Calculator Inputs
Example Data Table
| Medium 1 | n₁ | Medium 2 | n₂ | Critical Angle | TIR Possible |
|---|---|---|---|---|---|
| Water | 1.33300 | Air | 1.00029 | 48.61° | Yes |
| Crown Glass | 1.52000 | Air | 1.00029 | 41.15° | Yes |
| Acrylic | 1.49000 | Water | 1.33300 | 63.45° | Yes |
| Diamond | 2.41700 | Air | 1.00029 | 24.43° | Yes |
| Air | 1.00029 | Water | 1.33300 | Not defined | No |
| Ice | 1.30900 | Ethanol | 1.36100 | Not defined | No |
Formula Used
1. Critical angle
θc = sin-1(n₂ / n₁)
This works only when n₁ is greater than n₂.
2. Snell's law
n₁ sin(θi) = n₂ sin(θt)
Used to find the refracted angle when a transmitted ray exists.
3. Total internal reflection condition
TIR occurs when n₁ > n₂ and θi > θc
At this point, no propagating refracted ray appears in medium 2.
4. Fresnel reflectance
Rs = ((n₁cosθi - n₂cosθt) / (n₁cosθi + n₂cosθt))²
Rp = ((n₁cosθt - n₂cosθi) / (n₁cosθt + n₂cosθi))²
Average reflectance is taken as (Rs + Rp) / 2.
5. Evanescent penetration depth
d = λ / (2πn₁√(sin²θi - (n₂/n₁)²))
This depth exists only under total internal reflection.
How to Use This Calculator
- Select preset materials or type custom refractive indices.
- Enter the incident angle in degrees.
- Enter the wavelength if you want penetration depth during TIR.
- Press Calculate to show the result card above the form.

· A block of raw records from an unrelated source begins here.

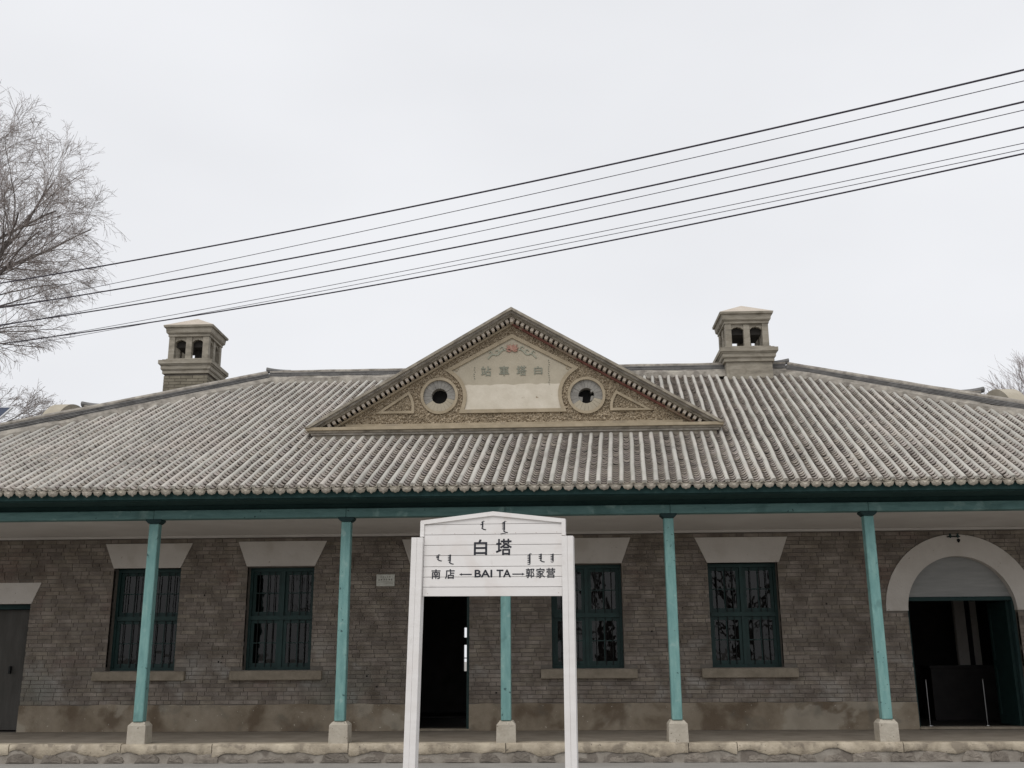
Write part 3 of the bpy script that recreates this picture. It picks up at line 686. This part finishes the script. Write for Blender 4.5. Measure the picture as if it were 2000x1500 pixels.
# inscription panel
pbl, pbr, pL, pR, pA = (-1.535,5.075), (.165,5.075), (-1.76,5.785), (.37,5.795), (XC,6.37)
def arcp(c, R, p, q, n=12):
    a0 = math.atan2(p[1]-c[1], p[0]-c[0]); a1 = math.atan2(q[1]-c[1], q[0]-c[0]); 
    return [(c[0]+R*math.cos(a0+(a1-a0)*i/n), c[1]+R*math.sin(a0+(a1-a0)*i/n)) for i in range(n+1)]
cL, cR_ = (-1.906,5.350), (.538,5.320)
def bow(p, q, b, n=12):
    P = Vector(p); Q = Vector(q); dd = Q-P; nn = Vector((-dd.y, dd.x)).normalized()
    return [tuple(P+dd*(i/n)+nn*b*4*(i/n)*(1-i/n)) for i in range(n+1)]
left = bow(pL, pbl, .155); right = bow(pbr, pR, .155)
poly = [pA] + left + right
MB().prism(poly, FY-.004, FY+.10).obj('inscription_panel', M_panel, ped)
zl = 5.53
wl = [(x,z) for x,z in left if z < zl-.02]; wr = [(x,z) for x,z in right if z < zl-.02]
top = wavy(wr[-1][0]-.0, wl[0][0]+.0, zl, .03, n=60, seed=2.2, f=8)
MB().prism(wl + wr + [(x, z) for x, z in top], FY-.010, FY+.05).obj('plaster_repair', M_panelw, ped)
MB().stroke(poly, .060, FY-.032, FY+.05, closed=True).obj('panel_frame', M_beige, ped)
# roundels
for (hx, hz) in holes:
    circ = lambda R, n=40: [(hx+R*math.cos(2*math.pi*i/n), hz+R*math.sin(2*math.pi*i/n)) for i in range(n)]
    ring = MB().stroke(circ(.292), .045, FY-.035, FY+.10, closed=True).obj('roundel', M_beige, ped)
    N_ = 22
    for i in range(N_):
        a0 = 2*math.pi*i/N_+.006; a1 = 2*math.pi*(i+1)/N_-.006; r0, r1 = .132, .270
        if hx > 0 and i in (2,): r0 = .10
        P = [(hx+r1*math.cos(a0+(a1-a0)*j/2), hz+r1*math.sin(a0+(a1-a0)*j/2)) for j in range(3)] + [(hx+r0*math.cos(a1+(a0-a1)*j/2), hz+r0*math.sin(a1+(a0-a1)*j/2)) for j in range(3)]
        MB().prism(P, FY+.004+random.uniform(-.004,.004), FY+.16).obj('ring_brick', M_panel if math.sin((a0+a1)/2) < -.45+.3*(math.cos(a0) > 0) else M_ringb, ring)
    if hx > 0:
        MB().prism([(hx-.13,hz-.10),(hx-.07,hz-.11),(hx-.06,hz-.02),(hx-.13,hz-.01)], FY+.03, FY+.12).obj('broken_brick', M_ringb, ring)
        MB().prism([(hx+.06,hz-.09),(hx+.12,hz-.07),(hx+.125,hz-.0),(hx+.08,hz-.0)], FY+.03, FY+.12).obj('broken_brick', M_ringb, ring)
# triangular side frames
MB().stroke([(-2.90,5.078)] + bow((-2.345,5.078),(-2.42,5.405), -.03, 6), .045, FY-.030, FY+.05, closed=True).obj('triangle_frame', M_beige, ped)
MB().stroke([(1.555,5.068)] + bow((1.035,5.365),(.945,5.075), -.03, 6), .045, FY-.030, FY+.05, closed=True).obj('triangle_frame', M_beige, ped)
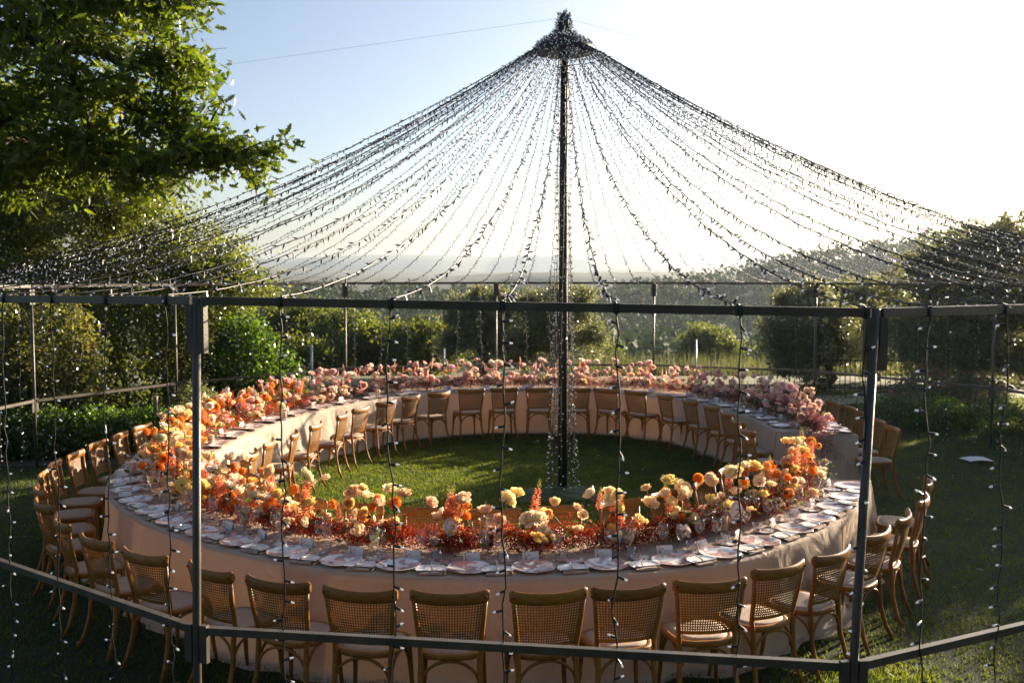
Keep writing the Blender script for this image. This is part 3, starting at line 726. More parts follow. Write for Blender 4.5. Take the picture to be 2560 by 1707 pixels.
# hurricane candles
def hurricane():
    b = MB().mat(M_glass); b.lathe([(.0, .0), (.060, .0), (.062, .004), (.050, .012), (.050, .02), (.056, .06), (.057, .13), (.054, .17), (.066, .20), (.0645, .20), (.0525, .17), (.0555, .13), (.0545, .06), (.048, .022), (.0, .018)], 22); g = b.mesh('hurricane_glass')
    b = MB().mat(M_candle); b.lathe([(.0, .019), (.035, .019), (.036, .022), (.036, .115), (.034, .119), (.012, .115), (.0, .114)], 18); c = b.mesh('candle')
    b = MB().mat(M_wick); b.tube([(0, 0, .113), (.001, 0, .126)], .0014, 5); return g, c, b.mesh('wick')
HG, HC, HW = hurricane()
CANDLES = [(-.19, 7.42, .09, 'nearest of two beside the numbered card three'), (-.16, 7.68, .02, 'farther of two beside the numbered card three'), (1.72, 7.98, .05, 'beside the numbered card two'), (-2.22, 8.17, .08, 'taller of two among near flowers'),
           (-1.98, 8.12, .02, 'lower of two among near flowers'), (-3.98, 10.35, .02, 'by outer plates near the hedge side'), (3.12, 10.02, .06, 'at the near end of the opening'), (-3.72, 12.2, .0, 'in orange flowers on the hedge side'),
           (-3.3, 14.3, .0, 'where orange flowers turn pink'), (-2.3, 17.0, .02, 'among far pink flowers by the hedge side'), (.35, 18.35, .03, 'among far pink flowers behind the pole'), (2.0, 18.25, .02, 'among far pink flowers past the pole'), (3.5, 16.9, .02, 'among far pink flowers towards the opening')]
for x, y, z, lab in CANDLES:
    T = thing('candle_holder', 'glass hurricane with peach candle, ' + lab, 'candle', (x, y, TZ + .004), 0, 'hurricane candles')
    if z: T.scale = (1, 1, 1 + z * 3)
    ob('glass', HG, T); c = ob('candle', HC, T); ob('wick', HW, c)
# oval table numbers
def number_sign(x, y, txt, lab, rz):
    T = thing('table_number', lab, 'sign', (x, y, TZ + .11), rz)
    b = MB().mat(M_card); n = 28
    for yy in (-.0015, .0015):
        for i in range(n): a = 2 * math.pi * i / n; b.v.append((.048 * math.cos(a), yy, .10 + .075 * math.sin(a)))
    b.face(list(range(n))[::-1][::-1]); b.face([n + i for i in range(n)][::-1])
    for i in range(n): b.face((i, (i + 1) % n, n + (i + 1) % n, n + i))
    ob('card', b.mesh('number_card', False), T)
    fc = bpy.data.curves.new('digit', 'FONT'); fc.body = txt; fc.size = .10; fc.align_x = 'CENTER'; fc.align_y = 'CENTER'; fc.shear = .25; fc.extrude = .0006
    tmp = bpy.data.objects.new('digit_tmp', fc); me = bpy.data.meshes.new_from_object(tmp); bpy.data.objects.remove(tmp)
    me.materials.clear(); me.materials.append(M_ink); o = ob('digit', me, T, (0, -.0032, .075), rot=(R(90), 0, 0))
    b = MB().mat(M_ribbon)
    for q in range(7): a = R(60 + q * 22); b.tube([(.040 * math.cos(a), -.003, .10 + .064 * math.sin(a)), (.030 * math.cos(a + .3), -.003, .10 + .050 * math.sin(a + .3))], .0022, 4)
    ob('floral_border', b.mesh('number_border'), T)['kind'] = 'stuff'
    b = MB().mat(M_silver); b.tube([(0, 0, -.11), (0, 0, .03)], .002, 5); b.lathe([(.0, -.106), (.025, -.108), (.025, -.110), (0, -.110)], 14); ob('stand', b.mesh('number_stand'), T)
number_sign(-.46, 7.36, '3', 'oval card with the number three among orange flowers', R(8))
number_sign(1.80, 7.88, '2', 'oval card with the number two beside a hurricane candle', R(-14))

# ------------------------------------------------------------------ flowers
def petal_ring(b, n, r, length, width, th0, th1, lip, z, ph):
    """cupped petals: each leaves the base at angle th0, rises to th1 and rolls its lip outwards"""
    for k in range(n):
        a0 = ph + 2 * math.pi * k / n + rnd.uniform(-.15, .15); ln = length * rnd.uniform(.9, 1.1); l0 = lip * rnd.uniform(.4, 1.5); wd = width * rnd.uniform(.9, 1.1)
        prof_ = []; rr, zz = r, z
        for q in range(6):
            u = q / 5; prof_.append((rr, zz)); th = th0 + (th1 - th0) * min(1, u / .7) - (l0 if u >= .75 else 0); rr += ln / 5 * math.cos(th); zz += ln / 5 * math.sin(th)
        def fn(u, v):
            f = u * 5; k0 = min(4, int(f)); g = f - k0; rad = prof_[k0][0] * (1 - g) + prof_[k0 + 1][0] * g; z2 = prof_[k0][1] * (1 - g) + prof_[k0 + 1][1] * g
            w = wd * (math.sin(math.pi * (.14 + .74 * u)) ** .6) * (v - .5); an = a0 + w / max(.012, rad); ed = (abs(v - .5) * 2) ** 2
            return (rad * math.cos(an), rad * math.sin(an), z2 - .10 * ed * ln * u)
        b.grid(fn, 5, 4)
def rose_mesh(seed, openness=1.0):
    rnd.seed(seed); b = MB().mat(M_petal); q = openness
    petal_ring(b, 3, .003, .038, .030, 1.2, 1.75, 0, -.006, 0); petal_ring(b, 4, .005, .044, .044, .75, 1.85, .1, -.012, .5)
    petal_ring(b, 5, .006, .054, .056, .45, 1.72, .5 * q, -.018, .2); petal_ring(b, 6, .007, .060, .062, .22, 1.5, .9 * q, -.021, .9)
    if q > .9: petal_ring(b, 6, .007, .062, .064, .05, 1.15, 1.1, -.024, .4)
    b.mat(M_stem); b.lathe([(.0, -.030), (.008, -.026), (.013, -.020)], 6)
    return b.mesh('rose_head')
def ball_mesh(seed, eye):
    rnd.seed(seed); b = MB().mat(M_petal); n = 70
    for k in range(n):
        zz = 1 - 1.75 * (k + .5) / n; rr = math.sqrt(max(0, 1 - zz * zz)); a = k * 2.39996
        d = Vector((rr * math.cos(a), rr * math.sin(a), zz)); t = d.orthogonal().normalized(); w = d.cross(t); t2 = Vector((0, 0, 1)) - d * d.z
        if t2.length > .05: t2.normalize(); t = d.cross(t2); w = t2
        if eye and zz > .80: b.mat(M_center)
        else: b.mat(M_petal)
        c = d * .026; tip = d * .037 + w * .006
        b.quadpts([c - t * .006 - w * .005, c + t * .006 - w * .005, tip + t * .005, tip - t * .005])
    b.mat(M_petal); b.lathe([(.0, -.026), (.018, -.019), (.027, -.004), (.026, .008), (.018, .020), (.0, .025)], 10)
    return b.mesh('dahlia_head')
def spray_mesh(seed):
    r = random.Random(seed); b = MB().mat(M_petal)
    for k in range(6):
        a = k * 1.05; c = Vector((.034 * math.cos(a), .034 * math.sin(a), r.uniform(-.012, .012))) if k < 5 else Vector((0, 0, .016))
        for ring, (rr, zz, n, ln) in enumerate(((.004, 0, 4, .016), (.009, -.003, 5, .019), (.012, -.007, 6, .019))):
            for q in range(n):
                an = q * 2 * math.pi / n + ring; ca, sa = math.cos(an), math.sin(an); th = 1.3 - .38 * ring
                p0 = c + Vector((rr * ca, rr * sa, zz)); up = Vector((math.cos(th) * ca, math.cos(th) * sa, math.sin(th))) * ln; sd_ = Vector((-sa, ca, 0)) * .010
                b.quadpts([p0 - sd_ * .7, p0 + sd_ * .7, p0 + up * .7 + sd_ * 1.1, p0 + up]); b.quadpts([p0 - sd_ * .7, p0 + up, p0 + up * .7 - sd_ * 1.1])
    b.mat(M_stem); b.tube([(0, 0, -.03), (0, 0, .0)], .004, 5)
    return b.mesh('spray_head')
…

- Review the graph, compare reflectance trends, and export the result as CSV or PDF.
FAQs
1. What is total internal reflection?
It is complete reflection at a boundary when light moves from a denser medium to a rarer medium and the incident angle exceeds the critical angle.
2. Why does the calculator need two refractive indices?
The two indices define the optical boundary. Their ratio determines whether a critical angle exists and how strongly the ray bends or reflects.
3. When is total internal reflection impossible?
It is impossible when light travels into an equal or higher refractive index medium. In that case, a critical angle is not defined.
4. What happens exactly at the critical angle?
The refracted ray travels along the boundary, which corresponds to a transmitted angle of 90 degrees. Any larger incident angle creates total internal reflection.
5. Why include wavelength in the calculator?
Wavelength helps estimate evanescent penetration depth during total internal reflection. That is useful in fiber optics, sensing, and near-surface field analysis.
6. Does the reflected angle always equal the incident angle?
Yes. Reflection follows the law of reflection, so the reflected angle equals the incident angle when both are measured from the normal.
7. What do s and p reflectance values mean?
They represent reflectance for two polarization directions. s is perpendicular to the plane of incidence, while p is parallel to it.
8. Where is this concept used in practice?
It is used in optical fibers, prisms, endoscopes, spectroscopy, waveguides, and sensors that depend on strong boundary reflection.